Second, with the escalation in compensation and benefits being paid to coaches, the corresponding pressure on coaches and the Athletic Directors who hire them to perform and deliver (i.e., win and generate revenue) likewise has escalated. I have dealt with situations in which, under such circumstances, things are not going well for the coach/his team, and the Athletic Director asserted or threatened termination for cause as a basis to remedy a hiring mistake by removal or as a platform to negotiate an economic arrangement more favorable than what the contract requires. In fact, one commentator recently quoted a Power 5 Athletic Director as telling him, “’[i]f you’ve got a strong desire to make a coaching change, you can start to fall in love with your legal argument…[y]ou get with lawyers and pretty soon its like, ‘see, this is what the contract really says. Next thing you know, you’re off to court.’”’[1]
Third, internal school termination review proceedings involve a panel of school employees, appointed by the President of the school, sitting in judgment of the conduct of the school (their own employer) in terminating a coach they know the school wants to fire. It doesn’t take an expert in legal ethics to understand and appreciate the blatant conflicts of interest and inherent prejudice to the coach and their position. I experienced this recently in a proceeding before a Big-10 school’s Termination Review Panel. The Panel was professional and ran an otherwise respectable day-long evidentiary proceeding. However, it was clear from the outset that its decision to uphold the school’s decision was made before opening statements even were offered (the main issue being whether a misdemeanor arrest alone, that subsequently was dismissed for the complete lack of any supporting evidence, constituted cause for termination under a provision similar to paragraph (i) above).

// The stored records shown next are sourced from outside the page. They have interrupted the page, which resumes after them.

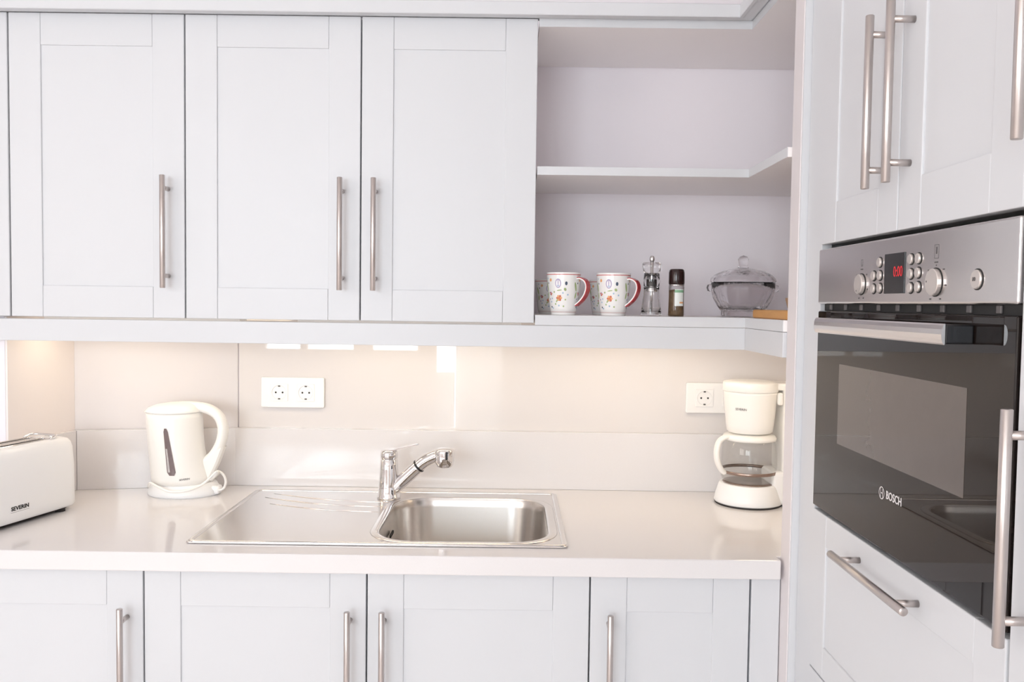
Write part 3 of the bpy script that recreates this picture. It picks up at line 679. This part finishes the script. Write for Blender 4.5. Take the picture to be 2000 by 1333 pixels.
# ------------------------------------------------------------------ pepper mill, spice grinder, glass bowl, boards
pm = thing('pepper_mill', (.3275, -.262, ZS), 'clear acrylic pepper mill with steel knob beside the mugs', 'mill')
def shell(prof, t): return prof + [(max(r_ - t, 0), z_) for r_, z_ in prof[::-1]]
mb('glass').lathe([(0, .001), (.0235, .001), (.0240, .004), (.0215, .022), (.0185, .045), (.0172, .060), (.0185, .066), (.0170, .066), (.0155, .060), (.0165, .045), (.0195, .022), (.0205, .006), (0, .006)], n=36).build('body', pm, False)
mb('glass').lathe([(0, .0985), (.0175, .0985), (.0195, .104), (.0218, .112), (.0218, .1195), (.0195, .1225), (0, .1235)], n=36).build('top', pm, False)
mb('glass').lathe([(.0165, .0665), (.0180, .0690), (.0185, .083), (.0175, .098), (.0160, .098), (.0165, .083), (.0160, .0690)], n=36, closed=True).build('neck', pm, False)
mb('chrome').lathe([(0, .0925), (.0155, .0925), (.0155, .0975), (0, .0975)], n=30).build('upper_ring', pm, False)
mb('black').lathe([(0, .0665), (.0120, .0665), (.0125, .070), (.0120, .0835), (0, .0840)], n=30).build('grinding_head', pm, False)
mb('chrome').lathe([(0, .0555), (.0138, .0555), (.0142, .058), (.0138, .0625), (0, .0625)], n=30).build('lower_ring', pm, False)
mb('chrome').cyl((0, 0, .007), (0, 0, .125), .0030, 14).build('spindle', pm, False)
mb('chrome').lathe([(0, .1225), (.0040, .1230), (.0060, .1290), (.0058, .1340), (.0035, .1375), (0, .1382)], n=24).build('knob', pm, False)

sg = thing('spice_grinder', (.3835, -.268, ZS), 'glass spice grinder with dark cap and small paper label', 'grinder')
jar = mb('glass').lathe([(0, .0005), (.0170, .0005), (.0180, .003), (.0176, .020), (.0170, .045), (.0176, .068), (.0160, .072), (.0140, .074)], n=36)
jar.build('jar', sg, False)
mb('pepper').lathe([(0, .002), (.0162, .002), (.0168, .006), (.0164, .020), (.0159, .045), (.0162, .058), (0, .0620)], n=36).build('peppercorns', sg, False)
cpg = mb('cap').lathe([(.0140, .0725), (.0172, .0730), (.0180, .0760), (.0178, .100), (.0165, .1055), (.0145, .1080), (0, .1085)], n=36).build('cap', sg, False)
mb('chrome').lathe([(.0176, .0700), (.0180, .0705), (.0180, .0725), (.0176, .0730)], n=36, closed=True).build('collar', sg, False)
lab = MB()
for mt, z0, z1, off in (('label_w', .024, .062, .0183), ('label_g', .0545, .0605, .0186), ('orange', .0300, .0335, .0186)):
    lab.use(mt); a0, a1 = (-1.95, -.75) if mt != 'orange' else (-1.35, -.80)
    for k in range(12):
        a, b = a0 + (a1 - a0) * k / 12, a0 + (a1 - a0) * (k + 1) / 12
        lab.ribbon([(off * math.cos(a), off * math.sin(a), z0), (off * math.cos(b), off * math.sin(b), z0), (off * math.cos(b), off * math.sin(b), z1), (off * math.cos(a), off * math.sin(a), z1)])
lab.build('paper_label', sg, False)

gb = thing('lidded_glass_bowl', (.553, -.20, ZS), 'pressed clear glass bowl with lid and ribbed knob', 'bowl')
N_ = 56
def wav(r, k, amp): return r * (1 + amp * math.cos(12 * 2 * PI * k / N_))
def wlathe(m, prof, amps):
    secs = [[(wav(r_, k, a_) * math.cos(2 * PI * k / N_), wav(r_, k, a_) * math.sin(2 * PI * k / N_), z_) for k in range(N_)] for (r_, z_), a_ in zip(prof, amps)]
    return m.loft(secs, True, True)
bp = [(.046, .001), (.049, .004), (.0485, .012), (.058, .026), (.0675, .044), (.0730, .062), (.0740, .080), (.0710, .080), (.0700, .062), (.0640, .046), (.054, .030), (.044, .018)]
wlathe(mb('crystal'), bp, [.0, .02, .02, .035, .04, .03, .0, 0, .01, .01, .0, 0]).build('bowl', gb, False)
lp = [(.0735, .0815), (.0765, .084), (.0745, .090), (.066, .099), (.050, .107), (.030, .1125), (.014, .1150), (.011, .1160), (.011, .1130), (.028, .1090), (.048, .1030), (.063, .095), (.070, .088), (.0700, .0815)]
ld = wlathe(mb('crystal'), lp, [.01, .015, .02, .025, .025, .02, 0, 0, 0, 0, 0, 0, 0, 0]).build('lid', gb, False)
mb('crystal').lathe([(0, .1150), (.0125, .1155), (.0100, .120), (.0110, .128), (.0125, .136), (.0085, .1425), (0, .1455)], n=18).build('knob', ld, False)
for s in (-1, 1): mb('crystal').lathe([(0, -.009), (.006, -.007), (.009, 0), (.006, .007), (0, .009)], c=(s * .0775, 0, .068), n=14).build('side_lug', gb, False)

cb = mb('wood').prism(rrect(.5405, .80, -.588, -.318, .022, 6), ZS, ZS + .0185, bev=.004, seg=3).build('wooden_board')
tag(cb, 'honey-coloured wooden board lying on the right arm of the open shelf', 'board')
wc = thing('wooden_pot', (.624, -.40, ZS + .0187), 'small tan wooden pot behind the tall end panel, on the wooden board', 'pot')
mb('woodtan').lathe([(0, 0), (.022, 0), (.026, .004), (.031, .022), (.031, .026), (.028, .026), (.024, .008), (0, .007)], n=28).build('pot', wc, False)
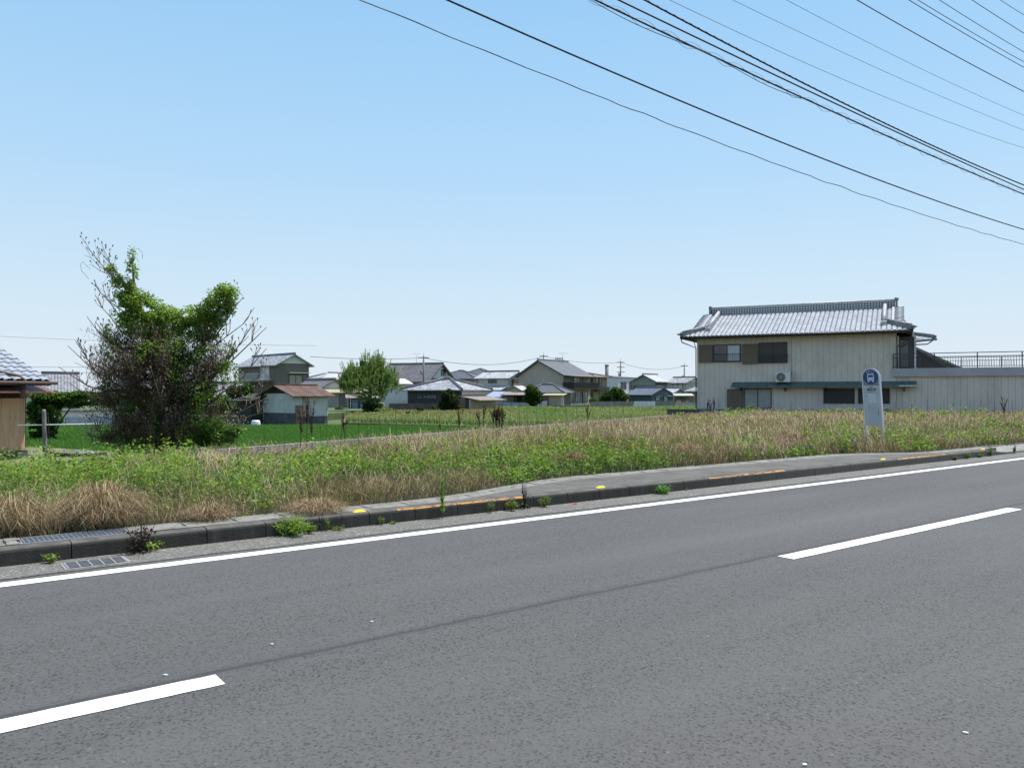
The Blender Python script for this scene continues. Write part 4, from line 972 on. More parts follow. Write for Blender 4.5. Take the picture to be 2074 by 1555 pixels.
# --- black-walled single-storey house with hipped tile roof
F = Frame(932, 80, -26, -.3, W=6.3, D=5.6, right=True); h = F.root('house', 'single-storey house with black walls and hipped silver tile roof')
ez = F.z(789, 0, 6.3); rz = F.z(769, 2.8, 4); walls(F, h, ez, DKW); hip(F, h, ez - .03, rz + .05, T_SILVER, CAPD, .55, cap_w=.26)
for x0, y0, x1, y1 in ((847, 802, 854, 806), (859, 802, 863, 805), (866, 801, 883, 806)): window(F, h, 'front', x0, y0, x1, y1, M('steel_frame', (.3, .32, .35), .4), GL, 0, w=.03)
q = MB(); q.box(6.303, 6.33, .3, 5.5, ez - .55, ez - .05); q.build('white_panel', WHITE, h)
lean_roof(F, h, 'porch_roof', PLATE, 'right', -.6, 5.5, ez - .6, ez - 1.05, 2.6)
q = MB(); q.box(7.6, 7.8, -.5, 4.9, 0, ez - 1.0); q.build('porch_wall', CREAMB, h)
q = MB(); q.box(6.35, 7.59, -.5, -.4, 0, ez - 1.0); q.build('porch_front', DKW, h); q = MB(); q.box(6.6, 7.2, -.55, -.503, .1, 1.3); q.build('door', WOODB, h)
# --- dark roofs behind
F = Frame(960, 145, -20, -.3, W=8.5, D=7.5, right=True); h = F.root('house', 'house showing dark grey hipped roofs left of the cream house')
ez = F.z(767, 0, 8); rz = F.z(751, 3.5, 5); walls(F, h, ez, BEIGE); hip(F, h, ez, rz, T_DARK, CAPD, .7)
F = Frame(985, 165, -20, -.3, W=5, D=6, right=True); h = F.root('house', 'farthest dark grey roof peak just left of the cream two-storey house')
ez = F.z(758, 0, 4); rz = F.z(747, 3, 3); walls(F, h, ez, BEIGE); hip(F, h, ez, rz, T_DARK, CAPD, .6)
# --- cream two-storey house
F = Frame(1028, 130, -35, -.3, W=6.0, D=4.8, right=True); h = F.root('house', 'cream two-storey house with pale tile roof and square dark window')
ez = F.z(763, 0, 6); rz = F.z(752, 2.4, 6); walls(F, h, ez, CREAM); gable(F, h, ez, rz, 'x', T_WHITE, CAPD, .55, .7, .14, CREAM)
window(F, h, 'front', 989, 769, 1006, 776, FRAME_D, GL, 1); q = MB(); q.box(6.003, 6.5, 1.2, 4.6, 2.3, ez - .4); q.build('bay', WOODB, h)
q = MB(); q.box(6.503, 6.56, 2.0, 3.2, 2.6, ez - .6); q.build('window', GL, h)
z = F.z(783, 0, 5); lean_roof(F, h, 'lower_roof', T_WHITE, 'front', -.5, 6.5, z + .2, z - .55, 2.6); q = MB(); q.box(0, 6, -2.2, -.003, 0, z - .5); q.build('lower_wall', CREAM, h)
F = Frame(1016, 118, -18, -.3, W=3.9, D=4); h = F.root('house', 'small gabled lean-to with pale roof in front of the cream house', 'outbuilding')
ez = F.z(795, 0, 0); rz = F.z(780, 0); walls(F, h, ez, M('pale_gable_wall', (.42, .38, .33), .8)); gable(F, h, ez, rz, 'y', T_WHITE, M('reddish_cap', (.16, .10, .08), .6), .5, .4, .12, M('pale_gable_wall', (.42, .38, .33), .8))
# open shelter with pale blue sheeting
F = Frame(1019, 95, -8, -.3, W=3.0, D=3); h = F.root('shelter', 'open lean-to shelter screened below with light blue sheeting', 'shelter')
z = F.z(797); lean_roof(F, h, 'roof', PLATE, 'front', -.3, 3.2, z + .15, z - .15, .6, d0=-3)
q = MB(); q.box(0, 3, 2.9, 3, 0, z); q.build('back_wall', M('shelter_dark', (.05, .045, .04), .9), h)
for a in (0, 1.5, 2.9):
    q = MB(); q.box(a, a + .1, 0, .1, 0, z - .05); q.build('post', WOODB, h)
for a, mt in ((.0, (.25, .42, .5)), (1.05, (.33, .47, .54)), (2.1, (.48, .47, .46))):
    q = MB(); q.box(a, a + 1.0, -.12, -.003, 0, F.z(815)); q.build('sheeting', M('sheet_%d' % int(a * 10), mt, .6, .25, 2, dirt=(.5, .5, .5)), h)
# blue tarp roof beside it
F = Frame(985, 96, -20, -.3, W=2.6, D=3); h = F.root('shed', 'low shed with bluish corrugated roof beside the blue sheeting', 'shed')
z = F.z(803); walls(F, h, z, CREAMB); q = MB(); slab(q, [(-.2, -.2, z), (2.9, -.2, z - .1), (2.2, 3, z + .55), (-.2, 3, z + .65)], .06, [(0, 0), (3, 0), (3, 3), (0, 3)]); q.build('roof', M('blue_sheet_roof', (.26, .30, .42), .5, .15, 3, lines=('x', .3, .03, .4)), h)
# --- big beige house
F = Frame(1141, 120, -34, -.3, W=8.1, D=8.6, right=True); h = F.root('house', 'tall beige house with broad gable and timber balcony')
ez = F.z(757, 0, 8.1); rz = F.z(729, 0, 4); walls(F, h, ez, BEIGE); gable(F, h, ez, rz, 'y', T_DARK, CAPD, .5, .5, .2, BEIGE, skew=.46)
for x0, x1 in ((1071, 1073), (1075, 1077), (1098, 1101)): window(F, h, 'front', x0, 767, x1, 775, FRAME_W, GLB, 0, w=.03)
zb = F.z(787, 2, 9); q = MB(); q.box(8.103, 10.0, -.2, 8.3, zb - .1, zb); q.build('balcony_floor', WOODB, h)
q = MB(); q.box(9.95, 10.05, -.2, 8.3, zb, zb + .95); q.box(8.11, 9.94, -.25, -.15, zb, zb + .95); q.build('balcony_screen', M('dark_timber', (.045, .035, .03), .8, .3, 3, lines=('y', .25, .04, .7)), h)
q = MB(); slab(q, [(10.4, -.4, zb + 1.9), (10.4, 8.5, zb + 1.9), (8.1, 8.5, ez - .15), (8.1, -.4, ez - .15)], .08); q.build('balcony_roof', PLATE, h)
for y in (-.1, 2.7, 5.5, 8.1):
    q = MB(); q.box(9.9, 10.0, y, y + .1, 0, zb + 1.85); q.build('balcony_post', DKM, h)
for y0, y1 in ((.3, 1.4), (2.0, 3.2), (3.6, 5.2), (5.8, 7.6)): window_m(F, h, 'right', y0, y1, .3, 1.9, FRAME_D, GLB, 1)
window_m(F, h, 'right', 3.0, 5.4, zb + .1, zb + 1.8, FRAME_D, GL, 1)
aerial(h, 4.2, 6.5, rz - .6)
# front low dark roof
F = Frame(1062, 112, -22, -.3, W=5.6, D=4.0); h = F.root('house', 'dark hipped lower wing in front of the beige gable', 'annex')
ez = F.z(795, 0, 0); rz = F.z(779, 2, 2); walls(F, h, ez, M('wing_brown', (.1, .08, .07), .8)); hip(F, h, ez, rz, T_DARK, CAPD, .5)  # one dark brown colour over all the wing's walls
F = Frame(1100, 95, -14, -.3, W=2.5, D=2.0); h = F.root('shed', 'cream board shed under a yellowish sheet roof before the beige house', 'shed')
z = F.z(800); q = MB(); q.box(.7, 2.2, 0, 1.9, 0, z - .05); q.build('wall', CREAMB, h); lean_roof(F, h, 'roof', M('yellow_sheet', (.34, .30, .17), .7, .2, 2), 'front', -.1, 2.6, z + .2, z, .5, d0=-2)
q = MB(); q.box(-.6, .5, -.3, .4, .0, .75); q.build('white_bags', M('white_bag', (.65, .65, .66), .6, .2, 4), h)
# brown extension
F = Frame(1202, 128, -40, -.3, W=5.5, D=4.0, right=True); h = F.root('house', 'ochre extension with small reddish roof right of the timber balcony', 'extension')
ez = F.z(763, 0, 5.5); walls(F, h, ez, M('ochre_wall', (.28, .21, .13), .85, .1, 1)); q = MB(); slab(q, [(-.3, -.4, ez + .6), (5.5, -.4, ez + .6), (7.2, 4.2, ez - .1), (7.2, 4.2, ez - .12), (-.3, 4.2, ez + .7)], .12)
hip(F, h, ez, F.z(757, 2, 3), M('reddish_roof', (.17, .115, .10), .6, .15, 3), M('reddish_cap', (.16, .10, .08), .6), .6)
window(F, h, 'front', 1184, 768, 1194, 779, FRAME_D, M('orange_panel', (.30, .17, .08), .7), 0); window_m(F, h, 'right', .5, 2.4, 2.6, 4.2, FRAME_D, GL, 1)
q = MB(); q.box(5.503, 6.3, 0, 3.6, 2.0, 2.7); q.build('balcony', DKM, h); q = MB(); q.box(3.9, 5.0, -.08, -.003, 0, 1.6); q.build('door_panel', M('salmon_panel', (.42, .22, .13), .7), h)
# --- white modern house
F = Frame(1252, 150, 47, -.3, W=5.9, D=6.2); h = F.root('house', 'white box-shaped modern house with narrow dark windows')
z = F.z(764, 0, 0); walls(F, h, z, M('modern_white', (.60, .60, .61), .7, .04, .6)); q = MB(); slab(q, [(-.15, -.15, z), (6.05, -.15, z + .02), (6.05, 6.35, z + .55), (-.15, 6.35, z + .5)], .1); q.build('roof', M('roof_edge', (.12, .12, .13), .5), h)
q = MB(); q.prism([(0, z), (6.2, z), (6.2, z + .42)], .0, .1, 'x'); q.build('parapet', M('modern_white', (.6,) * 3), h)
for a0, a1 in ((.9, 1.6), (1.9, 2.6), (3.7, 4.3), (4.5, 5.1)): window_m(F, h, 'front', a0, a1, 2.4, 3.8, DKM, GL, 0, w=.04)
q = MB(); q.box(1.2, 3.4, -1.2, -.003, 1.45, 1.55); q.build('porch_roof', WPL, h)
# --- grey-green gabled house and slate-blue wing
F = Frame(1327, 145, 50, -.3, W=4.6, D=4.7); h = F.root('house', 'two-storey house with grey green gable above the slate blue bungalow')
ez = F.z(770, 0, 0); rz = F.z(758, 2.3, 0); walls(F, h, ez, M('mid_dark_wall', (.11, .11, .10), .85, .15, 1)); gable(F, h, ez, rz, 'x', T_SILVER, CAPD, .6, .5, .15, GRNW)
q = MB(); q.box(-.04, -.003, 0, 4.7, ez - .9, ez); q.build('upper_wall', GRNW, h); window_m(F, h, 'front', .6, 2.6, 2.3, 3.3, FRAME_D, M('shutter_brown2', (.16, .12, .09), .7), 1)
F = Frame(1320, 128, -52, -.3, W=5.2, D=5.0, right=True); h = F.root('house', 'slate blue bungalow with dark tiled roof behind the white panel fence')
ez = F.z(797, 0, 5); rz = F.z(785, 2.5, 5); walls(F, h, ez, NAVY); gable(F, h, ez, rz, 'x', T_BLUE, CAPD, .5, .4, .12, NAVY)
window_m(F, h, 'right', .9, 1.9, .5, 1.15, FRAME_D, GLB, 1); q = MB(); q.box(5.203, 5.7, .8, 2.0, 1.2, 1.26); q.build('window_hood', M('yellow_sheet', (.34, .30, .17), .7), h)
window_m(F, h, 'right', 2.9, 3.8, .3, 1.15, FRAME_D, GLB, 0)
q = MB(); q.box(5.203, 6.1, 3.0, 5.2, 1.2, 1.27); q.build('porch_roof', WPL, h)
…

Finally, the de novo “appeal” to the state court sitting in the school’s home jurisdiction carries significant risk for the coach as well. As a threshold matter, no coach wants to file a lawsuit against their former school, regardless of merit, and face the prospect of being viewed by future school employers as a coach who is willing to sue them. Without question, such action exponentially decreases the coach’s marketability and likelihood of being hired in the future. In addition, recent litigation involving schools and players versus the NCAA in eligibility cases brought in the same localized state courts demonstrates that judges, particularly those who attended the pertinent school and/or are elected to the bench by voters within that jurisdiction, face serious pressure under such circumstances. Schools are well aware of these dynamics and the leverage they generate in any settlement discussions.
For all of these reasons, thoughtful drafting, clarity and attention to detail with termination for cause provisions helps balance the interests and minimize the risk of disputes for both the schools and their coaches.
[1] Jerome Tang Situation Is Indefensible, But It’s Not Easy Out There For Athletic Directors, www.nytimes/athletic, February 20, 2026, by Joe Rexrode.